> **Work to do**
List every line below containing "Blender".
* * * * * * *
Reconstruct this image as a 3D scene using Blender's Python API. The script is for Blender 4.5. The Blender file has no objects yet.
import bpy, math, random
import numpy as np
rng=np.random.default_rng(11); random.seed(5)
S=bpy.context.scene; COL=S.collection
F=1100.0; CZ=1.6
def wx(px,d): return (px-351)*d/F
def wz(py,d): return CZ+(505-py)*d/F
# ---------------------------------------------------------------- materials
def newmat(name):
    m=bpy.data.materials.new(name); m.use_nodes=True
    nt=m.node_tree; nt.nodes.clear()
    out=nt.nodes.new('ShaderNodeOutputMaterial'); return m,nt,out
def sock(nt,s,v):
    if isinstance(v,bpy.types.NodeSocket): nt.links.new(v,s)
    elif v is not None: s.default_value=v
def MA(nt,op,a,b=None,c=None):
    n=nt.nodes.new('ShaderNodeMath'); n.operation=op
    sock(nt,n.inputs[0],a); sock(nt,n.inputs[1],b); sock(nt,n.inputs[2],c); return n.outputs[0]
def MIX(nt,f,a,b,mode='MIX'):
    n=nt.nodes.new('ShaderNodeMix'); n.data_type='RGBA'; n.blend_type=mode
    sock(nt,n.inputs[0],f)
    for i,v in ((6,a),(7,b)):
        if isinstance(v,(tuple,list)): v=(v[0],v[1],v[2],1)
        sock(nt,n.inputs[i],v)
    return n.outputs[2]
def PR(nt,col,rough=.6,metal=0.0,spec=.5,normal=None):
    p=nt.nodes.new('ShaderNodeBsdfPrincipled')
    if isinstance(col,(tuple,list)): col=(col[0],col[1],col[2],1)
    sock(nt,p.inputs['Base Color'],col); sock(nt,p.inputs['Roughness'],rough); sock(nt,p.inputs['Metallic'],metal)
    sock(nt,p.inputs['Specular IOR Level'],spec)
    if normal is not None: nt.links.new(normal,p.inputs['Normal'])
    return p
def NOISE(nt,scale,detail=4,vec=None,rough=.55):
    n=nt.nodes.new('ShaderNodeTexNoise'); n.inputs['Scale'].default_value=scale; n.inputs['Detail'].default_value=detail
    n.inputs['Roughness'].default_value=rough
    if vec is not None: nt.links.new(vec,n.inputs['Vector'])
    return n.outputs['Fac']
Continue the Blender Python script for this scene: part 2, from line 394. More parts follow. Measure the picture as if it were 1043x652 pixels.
* * * * * * *
> **Answer to this exercise**
Reconstruct this image as a 3D scene using Blender's Python API. The script is for Blender 4.5. The Blender file has no objects yet.
Continue the Blender Python script for this scene: part 2, from line 394. More parts follow. Measure the picture as if it were 1043x652 pixels.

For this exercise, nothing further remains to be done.